[Extracted records]

==================================================

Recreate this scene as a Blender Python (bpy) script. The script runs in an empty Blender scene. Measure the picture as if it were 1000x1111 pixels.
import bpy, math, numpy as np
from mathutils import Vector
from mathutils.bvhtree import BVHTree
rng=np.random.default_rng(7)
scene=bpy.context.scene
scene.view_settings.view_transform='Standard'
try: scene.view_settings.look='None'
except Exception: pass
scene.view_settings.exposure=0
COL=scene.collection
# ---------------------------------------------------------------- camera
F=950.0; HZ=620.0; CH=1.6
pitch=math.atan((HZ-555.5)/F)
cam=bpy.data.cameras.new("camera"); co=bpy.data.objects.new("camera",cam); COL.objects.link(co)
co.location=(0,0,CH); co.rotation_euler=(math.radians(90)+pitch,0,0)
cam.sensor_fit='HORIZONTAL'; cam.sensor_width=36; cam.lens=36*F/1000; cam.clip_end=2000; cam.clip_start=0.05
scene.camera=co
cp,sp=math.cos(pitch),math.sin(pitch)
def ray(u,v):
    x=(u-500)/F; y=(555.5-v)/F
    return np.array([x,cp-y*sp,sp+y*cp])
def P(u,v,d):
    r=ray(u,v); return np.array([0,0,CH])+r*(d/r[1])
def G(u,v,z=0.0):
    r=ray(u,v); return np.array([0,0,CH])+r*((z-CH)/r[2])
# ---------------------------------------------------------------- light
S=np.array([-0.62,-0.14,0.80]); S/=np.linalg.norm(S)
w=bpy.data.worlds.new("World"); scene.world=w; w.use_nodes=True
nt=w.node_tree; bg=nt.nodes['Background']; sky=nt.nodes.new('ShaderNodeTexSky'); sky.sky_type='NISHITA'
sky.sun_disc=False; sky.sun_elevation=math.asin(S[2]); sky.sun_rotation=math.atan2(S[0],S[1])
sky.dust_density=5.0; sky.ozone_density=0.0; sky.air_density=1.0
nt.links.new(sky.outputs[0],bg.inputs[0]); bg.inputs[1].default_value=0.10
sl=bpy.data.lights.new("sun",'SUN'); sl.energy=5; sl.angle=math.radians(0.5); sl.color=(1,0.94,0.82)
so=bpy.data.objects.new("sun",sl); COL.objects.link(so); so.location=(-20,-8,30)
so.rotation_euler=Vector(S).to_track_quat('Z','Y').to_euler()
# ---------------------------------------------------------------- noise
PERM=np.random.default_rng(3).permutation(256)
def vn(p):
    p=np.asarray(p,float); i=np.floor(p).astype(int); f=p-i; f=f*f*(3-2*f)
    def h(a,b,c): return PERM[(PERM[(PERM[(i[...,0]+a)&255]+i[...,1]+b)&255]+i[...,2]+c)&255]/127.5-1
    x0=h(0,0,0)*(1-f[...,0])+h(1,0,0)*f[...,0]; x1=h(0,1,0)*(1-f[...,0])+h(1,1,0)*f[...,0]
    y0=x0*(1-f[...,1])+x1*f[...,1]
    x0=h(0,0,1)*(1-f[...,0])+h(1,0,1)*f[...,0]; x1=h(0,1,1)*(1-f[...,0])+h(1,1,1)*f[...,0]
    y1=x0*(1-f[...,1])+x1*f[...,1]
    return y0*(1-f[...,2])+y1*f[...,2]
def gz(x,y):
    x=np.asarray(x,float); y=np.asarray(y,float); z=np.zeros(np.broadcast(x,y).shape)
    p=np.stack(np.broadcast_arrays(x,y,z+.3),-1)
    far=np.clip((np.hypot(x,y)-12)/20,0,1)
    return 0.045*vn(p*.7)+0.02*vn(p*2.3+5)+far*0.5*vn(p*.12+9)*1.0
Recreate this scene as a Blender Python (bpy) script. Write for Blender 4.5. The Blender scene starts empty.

==================================================

Produce an exact copy of all the records.

Recreate this scene as a Blender Python (bpy) script. The script runs in an empty Blender scene. Measure the picture as if it were 1000x1111 pixels.
import bpy, math, numpy as np
from mathutils import Vector
from mathutils.bvhtree import BVHTree
rng=np.random.default_rng(7)
scene=bpy.context.scene
scene.view_settings.view_transform='Standard'
try: scene.view_settings.look='None'
except Exception: pass
scene.view_settings.exposure=0
COL=scene.collection
# ---------------------------------------------------------------- camera
F=950.0; HZ=620.0; CH=1.6
pitch=math.atan((HZ-555.5)/F)
cam=bpy.data.cameras.new("camera"); co=bpy.data.objects.new("camera",cam); COL.objects.link(co)
co.location=(0,0,CH); co.rotation_euler=(math.radians(90)+pitch,0,0)
cam.sensor_fit='HORIZONTAL'; cam.sensor_width=36; cam.lens=36*F/1000; cam.clip_end=2000; cam.clip_start=0.05
scene.camera=co
cp,sp=math.cos(pitch),math.sin(pitch)
def ray(u,v):
    x=(u-500)/F; y=(555.5-v)/F
    return np.array([x,cp-y*sp,sp+y*cp])
def P(u,v,d):
    r=ray(u,v); return np.array([0,0,CH])+r*(d/r[1])
def G(u,v,z=0.0):
    r=ray(u,v); return np.array([0,0,CH])+r*((z-CH)/r[2])
# ---------------------------------------------------------------- light
S=np.array([-0.62,-0.14,0.80]); S/=np.linalg.norm(S)
w=bpy.data.worlds.new("World"); scene.world=w; w.use_nodes=True
nt=w.node_tree; bg=nt.nodes['Background']; sky=nt.nodes.new('ShaderNodeTexSky'); sky.sky_type='NISHITA'
sky.sun_disc=False; sky.sun_elevation=math.asin(S[2]); sky.sun_rotation=math.atan2(S[0],S[1])
sky.dust_density=5.0; sky.ozone_density=0.0; sky.air_density=1.0
nt.links.new(sky.outputs[0],bg.inputs[0]); bg.inputs[1].default_value=0.10
sl=bpy.data.lights.new("sun",'SUN'); sl.energy=5; sl.angle=math.radians(0.5); sl.color=(1,0.94,0.82)
so=bpy.data.objects.new("sun",sl); COL.objects.link(so); so.location=(-20,-8,30)
so.rotation_euler=Vector(S).to_track_quat('Z','Y').to_euler()
# ---------------------------------------------------------------- noise
PERM=np.random.default_rng(3).permutation(256)
def vn(p):
    p=np.asarray(p,float); i=np.floor(p).astype(int); f=p-i; f=f*f*(3-2*f)
    def h(a,b,c): return PERM[(PERM[(PERM[(i[...,0]+a)&255]+i[...,1]+b)&255]+i[...,2]+c)&255]/127.5-1
    x0=h(0,0,0)*(1-f[...,0])+h(1,0,0)*f[...,0]; x1=h(0,1,0)*(1-f[...,0])+h(1,1,0)*f[...,0]
    y0=x0*(1-f[...,1])+x1*f[...,1]
    x0=h(0,0,1)*(1-f[...,0])+h(1,0,1)*f[...,0]; x1=h(0,1,1)*(1-f[...,0])+h(1,1,1)*f[...,0]
    y1=x0*(1-f[...,1])+x1*f[...,1]
    return y0*(1-f[...,2])+y1*f[...,2]
def gz(x,y):
    x=np.asarray(x,float); y=np.asarray(y,float); z=np.zeros(np.broadcast(x,y).shape)
    p=np.stack(np.broadcast_arrays(x,y,z+.3),-1)
    far=np.clip((np.hypot(x,y)-12)/20,0,1)
    return 0.045*vn(p*.7)+0.02*vn(p*2.3+5)+far*0.5*vn(p*.12+9)*1.0
Recreate this scene as a Blender Python (bpy) script. Write for Blender 4.5. The Blender scene starts empty.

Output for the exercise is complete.